I’ll continue to monitor her sleeping to see if this represents a more permanent change. I have to remind myself that two or three years ago, she was sleeping more than she has in recent years. The difference is that she was taking both morning and afternoon naps. She gave that up a good while back though she had a long nap while the sitter was here two days ago.

I have very carefully arranged for the sitter to come in the afternoon so that Kate and I could spend the mornings together. If she starts sleeping this late every day, I will spend much less time with her. On a day like today, I will have about an hour or so with her for lunch. Then the sitter will have her for four hours. When I return, it will be within an hour of dinner time. Then we are winding down for the day. That would be a big change for me. I’m not sure I am ready for that.

When will I fully adjust to having a sitter for Kate?

It’s Wednesday morning. It’s one of three days a week that a sitter comes to the house to stay with Kate. She’ll be here four hours. During that time, I will go to the Y followed by meeting my friend Mark for coffee. That will leave me with another thirty to forty minutes to run errands. I know and read about caregivers who would love to have this kind of freedom. It means a lot to me as well. I only engaged a sitter when I no longer felt comfortable leaving Kate alone. If I didn’t have a sitter, I would be much more restricted. Best of all is the fact that Kate has accepted a sitter and seems to enjoy having someone with her while I am gone.
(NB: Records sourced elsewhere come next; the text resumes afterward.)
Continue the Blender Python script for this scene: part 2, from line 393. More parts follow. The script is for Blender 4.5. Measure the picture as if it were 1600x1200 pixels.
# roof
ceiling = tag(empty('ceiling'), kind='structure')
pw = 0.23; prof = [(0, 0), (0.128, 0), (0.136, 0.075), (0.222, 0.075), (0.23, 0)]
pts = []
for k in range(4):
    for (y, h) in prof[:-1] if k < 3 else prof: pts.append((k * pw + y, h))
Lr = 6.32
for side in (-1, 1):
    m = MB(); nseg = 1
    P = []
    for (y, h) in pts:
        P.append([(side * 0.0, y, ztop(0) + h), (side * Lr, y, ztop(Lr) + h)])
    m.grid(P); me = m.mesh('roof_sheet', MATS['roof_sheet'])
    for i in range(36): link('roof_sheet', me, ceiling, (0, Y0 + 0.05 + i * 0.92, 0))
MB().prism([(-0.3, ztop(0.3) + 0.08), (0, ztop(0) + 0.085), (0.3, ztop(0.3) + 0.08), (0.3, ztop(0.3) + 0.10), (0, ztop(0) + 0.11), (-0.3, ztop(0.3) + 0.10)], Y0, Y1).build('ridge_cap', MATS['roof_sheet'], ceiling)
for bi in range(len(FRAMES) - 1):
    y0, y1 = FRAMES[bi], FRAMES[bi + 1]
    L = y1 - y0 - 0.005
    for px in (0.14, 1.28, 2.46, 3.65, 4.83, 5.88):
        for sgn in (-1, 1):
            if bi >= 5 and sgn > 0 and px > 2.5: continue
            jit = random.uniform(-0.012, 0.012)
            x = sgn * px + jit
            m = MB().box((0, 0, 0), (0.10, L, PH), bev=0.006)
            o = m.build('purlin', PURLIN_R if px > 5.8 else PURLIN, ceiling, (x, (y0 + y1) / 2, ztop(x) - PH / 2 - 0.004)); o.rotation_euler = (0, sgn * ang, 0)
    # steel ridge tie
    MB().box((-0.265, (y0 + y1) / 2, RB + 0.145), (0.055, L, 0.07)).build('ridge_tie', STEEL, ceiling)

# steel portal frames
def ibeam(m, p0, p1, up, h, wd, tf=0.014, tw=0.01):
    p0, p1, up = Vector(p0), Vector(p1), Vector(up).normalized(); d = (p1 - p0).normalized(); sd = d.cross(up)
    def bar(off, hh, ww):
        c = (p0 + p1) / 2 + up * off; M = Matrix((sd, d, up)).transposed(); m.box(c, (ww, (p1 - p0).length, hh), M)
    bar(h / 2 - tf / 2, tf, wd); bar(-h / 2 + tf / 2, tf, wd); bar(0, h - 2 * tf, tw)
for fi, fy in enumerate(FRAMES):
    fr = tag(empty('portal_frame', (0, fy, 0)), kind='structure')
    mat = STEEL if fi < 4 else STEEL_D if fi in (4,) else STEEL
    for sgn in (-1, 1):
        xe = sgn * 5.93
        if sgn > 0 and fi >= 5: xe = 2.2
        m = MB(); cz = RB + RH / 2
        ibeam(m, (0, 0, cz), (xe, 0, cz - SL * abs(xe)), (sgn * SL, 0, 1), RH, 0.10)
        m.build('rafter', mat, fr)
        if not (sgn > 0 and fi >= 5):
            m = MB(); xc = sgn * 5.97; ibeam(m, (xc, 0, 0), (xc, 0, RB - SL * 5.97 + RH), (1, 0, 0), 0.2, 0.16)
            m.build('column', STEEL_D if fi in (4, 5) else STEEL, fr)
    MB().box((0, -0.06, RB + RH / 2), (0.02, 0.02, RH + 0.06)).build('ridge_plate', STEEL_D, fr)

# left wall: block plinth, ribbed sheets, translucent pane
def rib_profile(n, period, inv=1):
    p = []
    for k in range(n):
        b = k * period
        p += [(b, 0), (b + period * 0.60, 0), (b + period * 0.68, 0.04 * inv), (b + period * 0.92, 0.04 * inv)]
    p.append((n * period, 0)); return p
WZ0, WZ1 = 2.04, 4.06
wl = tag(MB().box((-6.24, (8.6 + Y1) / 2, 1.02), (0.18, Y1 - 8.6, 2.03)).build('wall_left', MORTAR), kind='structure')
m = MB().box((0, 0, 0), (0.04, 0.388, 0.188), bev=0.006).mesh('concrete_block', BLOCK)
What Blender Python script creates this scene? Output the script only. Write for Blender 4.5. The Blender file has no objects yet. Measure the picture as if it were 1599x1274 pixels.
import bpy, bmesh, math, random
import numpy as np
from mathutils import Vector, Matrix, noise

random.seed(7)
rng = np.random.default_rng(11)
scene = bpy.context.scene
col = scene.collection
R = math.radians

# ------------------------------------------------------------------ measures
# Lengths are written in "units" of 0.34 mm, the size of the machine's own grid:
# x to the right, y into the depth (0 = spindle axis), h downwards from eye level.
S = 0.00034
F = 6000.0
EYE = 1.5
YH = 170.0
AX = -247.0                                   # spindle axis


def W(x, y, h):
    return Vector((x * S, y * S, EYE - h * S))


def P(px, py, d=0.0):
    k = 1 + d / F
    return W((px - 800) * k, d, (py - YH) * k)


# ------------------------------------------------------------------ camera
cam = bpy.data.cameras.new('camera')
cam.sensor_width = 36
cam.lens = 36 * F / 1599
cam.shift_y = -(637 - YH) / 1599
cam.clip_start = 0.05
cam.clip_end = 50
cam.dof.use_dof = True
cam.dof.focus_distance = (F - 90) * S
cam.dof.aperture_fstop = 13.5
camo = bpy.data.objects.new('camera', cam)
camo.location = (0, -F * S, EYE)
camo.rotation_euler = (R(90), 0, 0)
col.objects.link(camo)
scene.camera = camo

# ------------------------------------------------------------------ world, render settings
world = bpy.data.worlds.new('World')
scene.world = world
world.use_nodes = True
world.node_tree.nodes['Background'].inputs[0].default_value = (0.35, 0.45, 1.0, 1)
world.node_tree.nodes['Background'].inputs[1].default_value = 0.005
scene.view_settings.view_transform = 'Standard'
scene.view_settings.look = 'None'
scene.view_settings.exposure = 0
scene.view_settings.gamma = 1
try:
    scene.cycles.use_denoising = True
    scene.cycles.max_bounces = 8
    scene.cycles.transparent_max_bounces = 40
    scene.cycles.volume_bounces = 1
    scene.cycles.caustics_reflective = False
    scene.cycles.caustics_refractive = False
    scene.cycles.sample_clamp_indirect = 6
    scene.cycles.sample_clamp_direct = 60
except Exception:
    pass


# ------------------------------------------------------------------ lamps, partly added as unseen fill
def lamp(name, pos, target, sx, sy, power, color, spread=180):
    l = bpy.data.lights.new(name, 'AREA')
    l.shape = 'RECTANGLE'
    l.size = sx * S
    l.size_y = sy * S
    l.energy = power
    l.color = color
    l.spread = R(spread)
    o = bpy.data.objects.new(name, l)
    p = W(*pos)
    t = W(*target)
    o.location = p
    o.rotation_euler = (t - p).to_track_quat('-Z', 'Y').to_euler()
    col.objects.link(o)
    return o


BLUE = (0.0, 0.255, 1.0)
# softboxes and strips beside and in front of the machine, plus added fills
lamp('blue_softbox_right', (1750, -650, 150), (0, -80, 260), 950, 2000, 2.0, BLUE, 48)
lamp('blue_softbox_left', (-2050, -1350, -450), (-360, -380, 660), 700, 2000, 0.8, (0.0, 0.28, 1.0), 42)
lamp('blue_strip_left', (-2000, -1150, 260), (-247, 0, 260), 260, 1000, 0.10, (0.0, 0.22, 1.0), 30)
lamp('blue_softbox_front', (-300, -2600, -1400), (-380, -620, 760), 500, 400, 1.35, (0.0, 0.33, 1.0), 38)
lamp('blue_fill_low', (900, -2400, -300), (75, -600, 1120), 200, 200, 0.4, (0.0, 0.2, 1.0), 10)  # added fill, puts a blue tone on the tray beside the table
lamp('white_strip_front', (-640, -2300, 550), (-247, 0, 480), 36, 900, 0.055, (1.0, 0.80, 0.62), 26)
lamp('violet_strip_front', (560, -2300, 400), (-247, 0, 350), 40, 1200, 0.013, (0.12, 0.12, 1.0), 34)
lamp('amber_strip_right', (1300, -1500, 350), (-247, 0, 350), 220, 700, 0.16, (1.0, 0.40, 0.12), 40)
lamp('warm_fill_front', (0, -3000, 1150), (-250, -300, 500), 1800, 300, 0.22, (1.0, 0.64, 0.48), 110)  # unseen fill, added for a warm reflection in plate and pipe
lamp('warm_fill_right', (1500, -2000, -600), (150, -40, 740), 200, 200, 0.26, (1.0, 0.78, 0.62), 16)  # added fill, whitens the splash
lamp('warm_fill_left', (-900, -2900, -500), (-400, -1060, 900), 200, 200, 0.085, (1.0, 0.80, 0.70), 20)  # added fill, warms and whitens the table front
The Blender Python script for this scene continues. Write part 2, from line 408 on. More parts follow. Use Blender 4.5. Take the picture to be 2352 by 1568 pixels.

So why is it that I still don’t feel completely comfortable? I find this discomfort hard to describe, and I’m not going to attempt an explanation for it. At the moment, it is only something I want to acknowledge. It begins in the morning of the days we have a sitter. For example, it is now a little after 8:30. Kate is still sleeping. I don’t know how long she will sleep. I do know that I am going to leave her for four hours starting at 1:00 p.m. The longer she sleeps the less time we will have together today. I also know that when I tell her that I am going to the Y or to Rotary or a meeting, she often responds with, “What am I going to do?” At that moment, I have a tinge of guilt about leaving her. I am typically rescued from this burden quickly because I never tell her I am leaving until right before or at the time the sitter arrives. That leads me to say something like, “Well, you and Mary (or Anita, the other sitter) can stay here or you can go someplace like Panera.” When the word “Panera” comes out of my mouth, she jumps on that right away even if we have just returned from there. By the way, that happens frequently on Mondays when I take her there (or remain there) for lunch. On a couple of occasions the sitter has arrived early before we are home. This past Monday Kate didn’t even come in the house. She just got out of my car and into the sitter’s car for the trip back to Panera.

Another pattern has developed in connection with having a sitter. As soon as the sitter leaves, Kate gets her iPad and sometimes her cup and comes to me in the kitchen. If she says anything at all, it is, “I’m ready.” That means she assumes we are going back to Panera or to Barnes & Noble. Then I get my computer and/or iPad and a cup, and we are off again. The afternoon visit is a short one because we usually go to dinner between 5:45 and 6:00.

As you can tell, the sitter is working out well for Kate and for me too. I wonder if some of my discomfort is not wanting to hand over any of her care to someone else. That makes me think of my dad. He cared for my mom without in-home care except for a short trial that my brother and I pushed him into. I know there were other factors, but financial considerations were among them. Now that I am walking this same road, I suspect part of his unwillingness to accept help was his desire to do it himself. He might have thought no one else could do it with the same sense of compassion and joy. I can identify with that.